--- START OF EXERCISE DATA ---
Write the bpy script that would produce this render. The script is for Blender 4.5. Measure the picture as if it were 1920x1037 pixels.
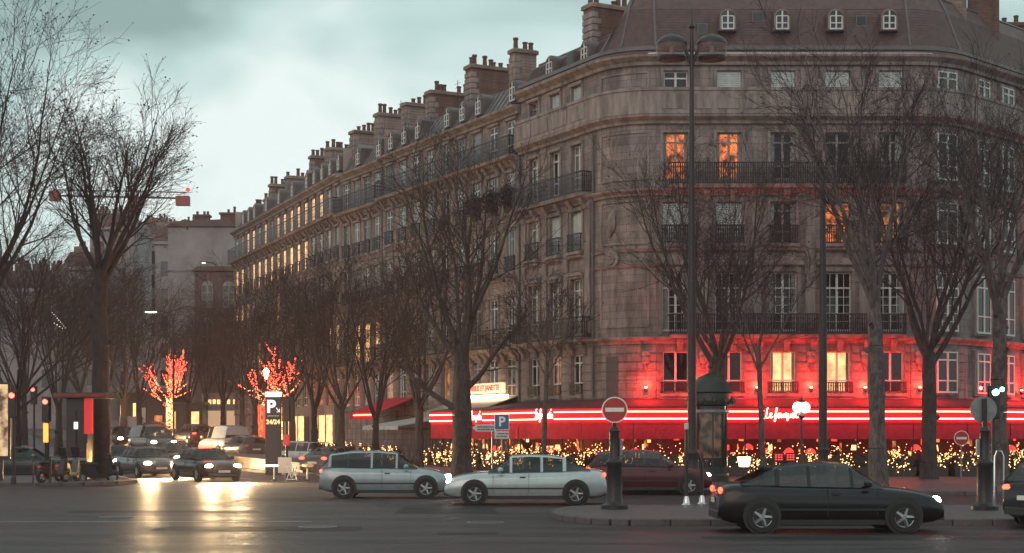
import bpy, math, random
import numpy as np
from mathutils import Vector, Matrix

R = math.radians
PI = math.pi
for o in list(bpy.data.objects):
    bpy.data.objects.remove(o)
scene = bpy.context.scene
COL = scene.collection

# ------------------------------------------------------------------ camera, sky, light, exposure
F = 3000.0                # focal length in photograph pixels (1920 wide)
HZ = 815.0                # horizon row of the photograph
CAMH = 2.0
cd = bpy.data.cameras.new('camera')
cam = bpy.data.objects.new('camera', cd)
COL.objects.link(cam)
cam.location = (0, 0, CAMH)
cam.rotation_euler = (PI / 2, 0, 0)
cd.sensor_width = 36.0
cd.lens = 36.0 * F / 1920.0
cd.shift_y = (HZ - 518.5) / 1920.0
cd.clip_end = 3000
cd.clip_start = 0.1
scene.camera = cam

SUN_EL, SUN_AZ = R(24), R(205)       # low overcast afterglow from behind the camera
world = bpy.data.worlds.new('World')
scene.world = world
world.use_nodes = True
wn = world.node_tree.nodes
wl = world.node_tree.links
wn.clear()
w_out = wn.new('ShaderNodeOutputWorld')
w_bg = wn.new('ShaderNodeBackground')
w_sky = wn.new('ShaderNodeTexSky')
w_sky.sky_type = 'NISHITA'
w_sky.sun_disc = False
w_sky.sun_elevation = SUN_EL
w_sky.sun_rotation = SUN_AZ
w_sky.dust_density = 2.5
w_sky.ozone_density = 1.5
w_tc = wn.new('ShaderNodeTexCoord')
w_map = wn.new('ShaderNodeMapping')
w_map.inputs['Scale'].default_value = (1.0, 1.0, 2.2)
w_map.inputs['Location'].default_value = (12.4651, -13.6989, 11.1464)
w_noise = wn.new('ShaderNodeTexNoise')
w_noise.inputs['Scale'].default_value = 3.2
w_noise.inputs['Detail'].default_value = 3.6
w_noise.inputs['Roughness'].default_value = 0.5
w_noise.inputs['Distortion'].default_value = 0.5
w_ramp = wn.new('ShaderNodeValToRGB')
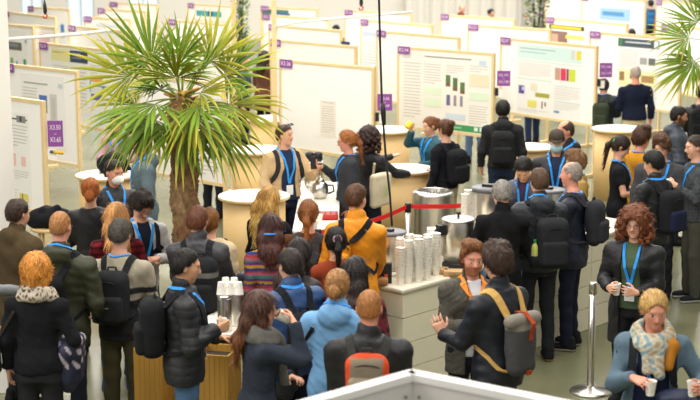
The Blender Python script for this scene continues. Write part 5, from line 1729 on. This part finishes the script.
p = person(336, 229, 352, H=1.62, fem=True, hair='pony', hair_col='#17130f', hair_tie='#d8a0b8', skin='asian', top='#8a3c24', kind='sweater', legs='#22242a', L=('front',), R=('front',), badge=False, lanyard=False, nod=10,
           label='person with black ponytail in a pink hair tie and rust top, before the orange backpack')
p = person(298, 240, 40, H=1.64, fem=True, hair='long', hair_col='#241814', hair_tip='#3a2018', skin='light', top='#2c2320', kind='jacket', legs='#20222a', L=('fold',), R=('fold',), badge=False, lanyard=False,
           label='person with long dark hair in brown jacket between blue jacket and black ponytail')
p = person(308, 202, 4, H=1.66, fem=True, hair='pony', hair_col='#8a5428', hair_tip='#c07a38', hair_len=.26, skin='light', top='#5c3a26', kind='sweater', legs='#20222a', L=('front',), R=('front',), badge=False, lanyard=False, w=1.05,
           label='person with auburn low ponytail in brown jumper by the catering table')
backpack(p, '#3a3c40', 'grey strapped dark backpack on the auburn ponytail woman', size=(.20, .08, .30), z=1.12, strapw=.065)
p = person(271, 215, 345, H=1.66, fem=True, hair='long', hair_col='#3c1c14', hair_tip='#4c241a', hair_tie='#3a8ae0', tie_z=-.06, hair_len=.26, skin='light', top='#8a4a5a', pattern=stripes_multi, kind='sweater', legs='#22242c', lanyard=False,
           R=('front', 1.05, .3), L=('hang',), yaw=14, nod=14, label='person with dark auburn hair in rainbow striped jumper, seen from behind')
p = person(268, 188, 32, H=1.68, fem=True, hair='long', hair_col='#c89a50', hair_tip='#e0b868', hair_len=.34, skin='light', top='#1d1e22', kind='sweater', legs='#20222a', R=('front',), L=('fold',), lanyard=False, nod=22,
           label='person with very long blonde hair in black top beside the nearest drum table')
p = person(209, 209, 12, H=1.66, fem=True, hair='bun', hair_col='#8a5a2c', bun_z=.0, skin='light', top='#cbb896', kind='coat', hem=.62, legs='#2a2c34', L=('fold',), R=('hang',), lanyard=False, w=1.05,
           label='person with brown bun and headband in cream coat beside the palm trunk')
shoulder_bag(p, 1, '#22283a', 'navy shoulder bag hanging on the cream coated woman', z=.98, size=(.17, .07, .18), y=-.06)
p = person(197, 207, 6, H=1.76, hair='short', hair_col='#6a3f2a', skin='light', top='#3c3c40', kind='jacket', collar=True, legs='#24262a', L=('front',), R=('front',), lanyard=False, w=1.02,
           label='person with auburn hair in charcoal jacket, half hidden by the palm trunk')
backpack(p, '#1e1f22', 'large black backpack with grey stripe beside the palm trunk', size=(.29, .17, .46), z=1.14, pattern=grey_band(.38, .55, '#6a6a66'), dx=.06)

# ---- left middle
p = person(138, 190, 150, H=1.72, hair='full', hair_col='#2a1e18', skin='light', top='#c9cdd0', top2='#1e2430', kind='shirt', open_=(.055, .10), fit=.022, hem=.70, legs='#22252c', glasses='#2a2a2c', nod=38, lean=6, yaw=-6,
           R=('fold', 1.12), L=('fold', 1.14), badge=True, label='person in open white shirt and navy tee looking down at their hands, glasses')
backpack(p, '#1c1d20', 'black backpack on the person in the open white shirt', size=(.24, .12, .36), z=1.18)
p = person(90, 179, 356, H=1.68, fem=True, hair='bun', hair_col='#b5652c', bun_z=-.05, skin='light', top='#1c1d20', kind='jacket', fit=.022, hem=.84, legs='#1d1e24', L=('fold',), R=('fold',), lanyard=False,
           label='person with copper red low bun in black jacket, seen from behind at left')
p = person(113, 160, 150, H=1.74, hair='short', hair_col='#2e2824', skin='pink', top='#1f2126', kind='jacket', collar=True, fit=.022, legs='#22242a', mask='cup', nod=12, yaw=-18, sunglasses=True, L=('fold',), R=('fold',),
           label='person wearing a white cup mask and sunglasses on head, dark jacket and blue lanyard')
p = person(143, 133, 256, H=1.78, hair='short', hair_col='#241c18', beard=True, skin='tan', top='#5f6f76', pattern=hoodie_print, kind='sweater', hood=True, fit=.024, legs='#2a2d36', L=('pocket',), R=('pocket',), nod=8, badge=False,
           label='bearded person in grey teal hoodie standing by the palm trunk, facing left')
p = person(117, 113, 190, H=1.62, hair='short', hair_col='#2a201a', skin='light', top='#c09aa0', kind='shirt', legs='#2c3040', L=('fold',), R=('fold',),
           label='person in dusty pink shirt mostly hidden behind the palm fronds at left')
p = person(16, 200, 40, H=1.78, hair='short', hair_col='#3a2a20', skin='light', top='#4c3f2a', kind='coat', hood=True, fit=.05, hem=.6, legs='#20242a', L=('fold',), R=('fold',), lanyard=False, w=1.1,
           label='person in olive brown hooded coat partly hidden behind the white pillar')
p = person(-36, 236, 60, H=1.74, hair='short', hair_col='#3a2a20', skin='pink', top='#8a8f90', kind='sweater', legs='#20242a', R=('hang',), L=('point', (-.12, .50, 1.22), (.2, 1, .45), (.9, 0, .2), .35), lanyard=False,
           label='person in grey sweater beyond the left edge, only a raised hand in view')

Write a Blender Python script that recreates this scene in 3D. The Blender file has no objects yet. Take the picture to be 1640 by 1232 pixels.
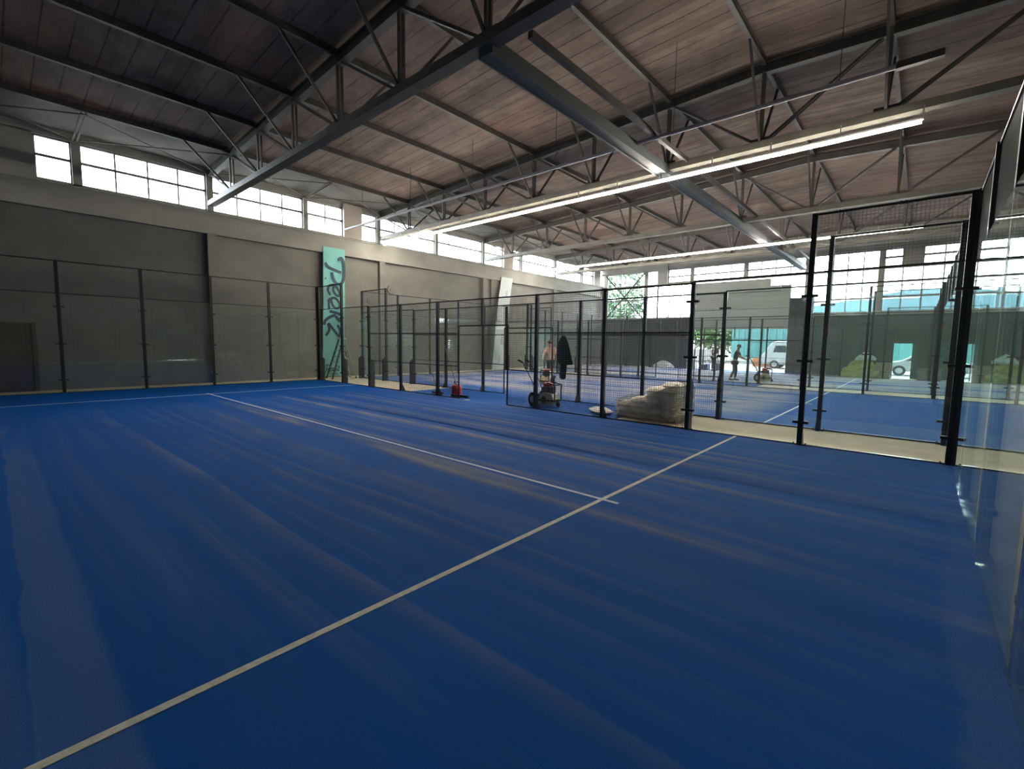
--- END OF EXERCISE DATA ---
§ **DO THIS**
Leave the pictures out and please restate exactly the lines running from the start of the material through the one with "scene.camera = cam".

§ **EXERCISE SOLUTION**
Write the bpy script that would produce this render. The script is for Blender 4.5. Measure the picture as if it were 1920x1037 pixels.
import bpy, math, random
import numpy as np
from mathutils import Vector, Matrix

R = math.radians
PI = math.pi
for o in list(bpy.data.objects):
    bpy.data.objects.remove(o)
scene = bpy.context.scene
COL = scene.collection

# ------------------------------------------------------------------ camera, sky, light, exposure
F = 3000.0                # focal length in photograph pixels (1920 wide)
HZ = 815.0                # horizon row of the photograph
CAMH = 2.0
cd = bpy.data.cameras.new('camera')
cam = bpy.data.objects.new('camera', cd)
COL.objects.link(cam)
cam.location = (0, 0, CAMH)
cam.rotation_euler = (PI / 2, 0, 0)
cd.sensor_width = 36.0
cd.lens = 36.0 * F / 1920.0
cd.shift_y = (HZ - 518.5) / 1920.0
cd.clip_end = 3000
cd.clip_start = 0.1
scene.camera = cam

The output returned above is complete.